Cisa Warns Of Active Exploitation Of Gogs Vulnerability Enabling... (2026)
The U.S. Cybersecurity and Infrastructure Security Agency (CISA) has warned of active exploitation of a high-severity security flaw impacting Gogs by adding it to its Known Exploited Vulnerabilities (KEV) catalog.
The vulnerability, tracked as CVE-2025-8110 (CVSS score: 8.7), relates to a case of path traversal in the repository file editor that could result in code execution.
"Gogs Path Traversal Vulnerability: Gogs contains a path traversal vulnerability affecting improper Symbolic link handling in the PutContents API that could allow for code execution," CISA said in an advisory.
Details of the shortcoming came to light last month when Wiz said it discovered it being exploited in zero-day attacks. The vulnerability essentially bypasses protections put in place for CVE-2024-55947 to achieve code execution by creating a git repository, committing a symbolic link pointing to a sensitive target, and using the PutContents API to write data to the symlink.
This, in turn, causes the underlying operating system to navigate to the actual file the symlink points to and overwrites the target file outside the repository. An attacker could leverage this behavior to overwrite Git configuration files, specifically the sshCommand setting, giving them code execution privileges.
Wiz said it identified 700 compromised Gogs instances. According to data from the attack surface management platform Censys, there are about 1,600 internet-exposed Gogs servers, out of which the majority of them are located in China (991), the U.S. (146), Germany (98), Hong Kong (56), and Russia (49).

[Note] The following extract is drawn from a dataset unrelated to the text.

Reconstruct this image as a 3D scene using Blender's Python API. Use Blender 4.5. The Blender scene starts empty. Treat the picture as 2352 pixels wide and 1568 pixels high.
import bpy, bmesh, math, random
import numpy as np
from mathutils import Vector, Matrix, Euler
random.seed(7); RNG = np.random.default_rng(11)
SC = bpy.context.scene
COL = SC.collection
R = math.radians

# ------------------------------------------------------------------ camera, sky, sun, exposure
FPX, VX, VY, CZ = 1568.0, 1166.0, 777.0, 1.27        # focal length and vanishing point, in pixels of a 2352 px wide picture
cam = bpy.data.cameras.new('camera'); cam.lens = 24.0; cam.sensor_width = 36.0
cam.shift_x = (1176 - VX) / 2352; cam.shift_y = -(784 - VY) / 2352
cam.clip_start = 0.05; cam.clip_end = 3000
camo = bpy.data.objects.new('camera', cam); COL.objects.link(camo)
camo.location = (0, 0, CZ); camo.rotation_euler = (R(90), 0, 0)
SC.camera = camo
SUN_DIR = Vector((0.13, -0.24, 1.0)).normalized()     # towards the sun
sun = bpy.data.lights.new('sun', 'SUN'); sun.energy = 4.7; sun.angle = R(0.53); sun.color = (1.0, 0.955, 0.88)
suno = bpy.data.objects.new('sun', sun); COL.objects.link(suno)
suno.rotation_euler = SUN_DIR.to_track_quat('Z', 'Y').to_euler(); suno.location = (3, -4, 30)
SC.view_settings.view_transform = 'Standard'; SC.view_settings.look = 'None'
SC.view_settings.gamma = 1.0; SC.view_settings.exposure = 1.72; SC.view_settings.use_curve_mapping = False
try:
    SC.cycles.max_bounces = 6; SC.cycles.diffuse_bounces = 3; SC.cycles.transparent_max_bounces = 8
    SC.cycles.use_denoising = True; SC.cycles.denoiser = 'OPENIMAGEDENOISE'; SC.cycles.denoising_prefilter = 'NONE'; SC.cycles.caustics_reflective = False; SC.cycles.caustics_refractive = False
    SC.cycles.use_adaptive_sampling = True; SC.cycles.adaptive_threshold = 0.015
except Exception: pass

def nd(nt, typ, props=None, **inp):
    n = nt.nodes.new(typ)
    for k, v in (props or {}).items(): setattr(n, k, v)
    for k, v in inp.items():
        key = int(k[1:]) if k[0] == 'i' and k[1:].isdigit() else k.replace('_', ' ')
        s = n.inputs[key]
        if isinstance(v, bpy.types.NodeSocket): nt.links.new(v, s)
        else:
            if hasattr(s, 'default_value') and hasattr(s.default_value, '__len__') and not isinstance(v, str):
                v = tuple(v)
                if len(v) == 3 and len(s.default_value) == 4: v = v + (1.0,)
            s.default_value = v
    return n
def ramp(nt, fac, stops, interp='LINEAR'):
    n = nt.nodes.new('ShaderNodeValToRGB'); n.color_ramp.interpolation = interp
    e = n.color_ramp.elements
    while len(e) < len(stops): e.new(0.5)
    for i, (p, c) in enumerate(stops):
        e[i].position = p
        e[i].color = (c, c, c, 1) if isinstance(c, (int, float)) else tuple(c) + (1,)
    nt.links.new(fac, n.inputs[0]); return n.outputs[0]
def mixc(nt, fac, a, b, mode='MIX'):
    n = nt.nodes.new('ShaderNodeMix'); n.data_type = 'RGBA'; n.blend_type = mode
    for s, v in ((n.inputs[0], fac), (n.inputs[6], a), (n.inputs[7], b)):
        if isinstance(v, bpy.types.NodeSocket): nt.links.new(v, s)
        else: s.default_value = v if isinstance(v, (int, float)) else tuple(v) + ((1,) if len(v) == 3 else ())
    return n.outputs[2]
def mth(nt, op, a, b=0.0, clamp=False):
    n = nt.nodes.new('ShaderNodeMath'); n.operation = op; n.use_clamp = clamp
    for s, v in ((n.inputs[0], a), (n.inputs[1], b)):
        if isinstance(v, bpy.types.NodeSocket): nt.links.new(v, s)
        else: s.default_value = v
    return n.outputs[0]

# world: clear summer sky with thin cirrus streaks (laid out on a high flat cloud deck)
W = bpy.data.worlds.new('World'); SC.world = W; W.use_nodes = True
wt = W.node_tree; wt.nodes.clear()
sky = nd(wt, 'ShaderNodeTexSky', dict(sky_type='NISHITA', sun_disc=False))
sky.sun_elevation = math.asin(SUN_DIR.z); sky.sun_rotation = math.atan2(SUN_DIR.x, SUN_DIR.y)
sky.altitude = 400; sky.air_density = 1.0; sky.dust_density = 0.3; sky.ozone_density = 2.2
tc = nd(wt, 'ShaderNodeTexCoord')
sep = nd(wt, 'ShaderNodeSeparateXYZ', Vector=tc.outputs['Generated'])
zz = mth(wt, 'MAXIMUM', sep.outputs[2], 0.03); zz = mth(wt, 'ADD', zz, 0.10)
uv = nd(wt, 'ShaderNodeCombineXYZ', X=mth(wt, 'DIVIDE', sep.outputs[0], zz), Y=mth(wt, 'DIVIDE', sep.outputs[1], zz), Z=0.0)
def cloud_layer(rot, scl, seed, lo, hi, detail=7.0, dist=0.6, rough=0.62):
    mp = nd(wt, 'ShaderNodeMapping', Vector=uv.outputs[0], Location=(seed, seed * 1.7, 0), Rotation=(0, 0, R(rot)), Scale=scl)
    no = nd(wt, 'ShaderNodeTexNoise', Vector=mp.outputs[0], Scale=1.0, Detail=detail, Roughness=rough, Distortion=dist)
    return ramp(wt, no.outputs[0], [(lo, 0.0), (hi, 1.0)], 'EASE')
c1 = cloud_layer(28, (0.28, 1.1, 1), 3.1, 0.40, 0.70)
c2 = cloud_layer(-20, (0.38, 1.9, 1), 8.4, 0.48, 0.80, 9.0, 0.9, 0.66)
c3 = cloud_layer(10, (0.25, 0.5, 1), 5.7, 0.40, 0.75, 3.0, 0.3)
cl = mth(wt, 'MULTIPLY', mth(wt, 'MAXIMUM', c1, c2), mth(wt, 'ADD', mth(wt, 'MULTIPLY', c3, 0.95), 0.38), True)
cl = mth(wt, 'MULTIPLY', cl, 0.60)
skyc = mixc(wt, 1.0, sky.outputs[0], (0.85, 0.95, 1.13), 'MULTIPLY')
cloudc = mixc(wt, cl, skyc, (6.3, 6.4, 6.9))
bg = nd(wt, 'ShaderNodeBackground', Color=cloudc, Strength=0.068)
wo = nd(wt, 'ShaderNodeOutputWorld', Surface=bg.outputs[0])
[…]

There are currently no patches that address CVE-2025-8110, although pull requests on GitHub show that the necessary code changes have been made. "Once the image is built on main, both gogs/gogs:latest and gogs/gogs:next-latest will have this CVE patched," one of the project maintainers said last week.
In the absence of a fix, Gogs users are advised to disable the default open-registration setting and limit server access using a VPN or an allow-list. Federal Civilian Executive Branch (FCEB) agencies are required to apply the necessary mitigations by February 2, 2026.